Frequently Asked Questions
Can I really close my account right after getting the bonus?
Yes, but only after the bonus posts to your account. If you close before the bonus is credited, you forfeit it. Most bonuses post within 30–60 days of meeting requirements. Confirm the bonus has appeared in your account, then close with no penalty.
What’s the difference between no-fee checking and free checking?
No-fee checking means there are no monthly maintenance charges. Free checking is the same thing—the term is interchangeable. Both allow you to use the account at no cost and close it without penalty. Always verify the account remains fee-free even after the promotional period ends.
Will applying for multiple bank bonuses hurt my credit?
No.
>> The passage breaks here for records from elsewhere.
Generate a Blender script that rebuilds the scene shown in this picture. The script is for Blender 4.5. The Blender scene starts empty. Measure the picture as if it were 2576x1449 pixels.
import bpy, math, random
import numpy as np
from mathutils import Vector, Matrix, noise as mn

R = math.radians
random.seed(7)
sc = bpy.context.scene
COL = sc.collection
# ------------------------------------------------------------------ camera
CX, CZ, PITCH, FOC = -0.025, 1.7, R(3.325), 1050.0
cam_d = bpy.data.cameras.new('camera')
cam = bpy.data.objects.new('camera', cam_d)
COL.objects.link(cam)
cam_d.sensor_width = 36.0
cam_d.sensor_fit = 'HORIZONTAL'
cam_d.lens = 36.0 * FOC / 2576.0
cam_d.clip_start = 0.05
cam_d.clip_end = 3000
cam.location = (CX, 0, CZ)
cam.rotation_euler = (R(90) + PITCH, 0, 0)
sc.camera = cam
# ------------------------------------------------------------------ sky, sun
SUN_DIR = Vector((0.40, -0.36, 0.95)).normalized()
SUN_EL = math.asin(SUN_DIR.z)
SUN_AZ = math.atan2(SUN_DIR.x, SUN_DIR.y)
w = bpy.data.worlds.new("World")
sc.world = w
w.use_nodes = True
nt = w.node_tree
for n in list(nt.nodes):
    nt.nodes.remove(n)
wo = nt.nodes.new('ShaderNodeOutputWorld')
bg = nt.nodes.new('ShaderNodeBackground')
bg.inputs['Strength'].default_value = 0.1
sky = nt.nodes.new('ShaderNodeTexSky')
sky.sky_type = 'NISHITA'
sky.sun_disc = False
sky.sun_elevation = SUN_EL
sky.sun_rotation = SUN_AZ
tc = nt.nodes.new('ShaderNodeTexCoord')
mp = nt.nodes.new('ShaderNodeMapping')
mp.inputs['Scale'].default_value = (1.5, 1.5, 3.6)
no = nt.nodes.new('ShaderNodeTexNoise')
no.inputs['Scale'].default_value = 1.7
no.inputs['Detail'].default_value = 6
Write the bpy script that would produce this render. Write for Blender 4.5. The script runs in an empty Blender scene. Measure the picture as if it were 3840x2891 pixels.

Bank account applications typically use a “soft pull” of your credit, which doesn’t affect your credit score. Multiple applications in a short period don’t harm your score the way credit card or loan applications do.
What if I can’t meet the direct deposit requirement?
Choose a bonus that requires a transfer-in instead. Transfer $500–$1,000 from your existing account to the new bank, wait the required period, then transfer it back. Your money is FDIC-insured and fully safe.
Do I have to pay taxes on my bank bonus?
Yes. Bank bonuses are taxable income reported on a 1099 form. In the 24% tax bracket, a $200 bonus results in approximately $48 in federal tax. Plan for this when calculating your net benefit.
Can I get multiple bonuses from the same bank?
No, typically. Most banks include terms like “bonus not available if you received a bonus from us within the last 2 years.” You can earn from different banks, but you can’t repeatedly earn from the same institution.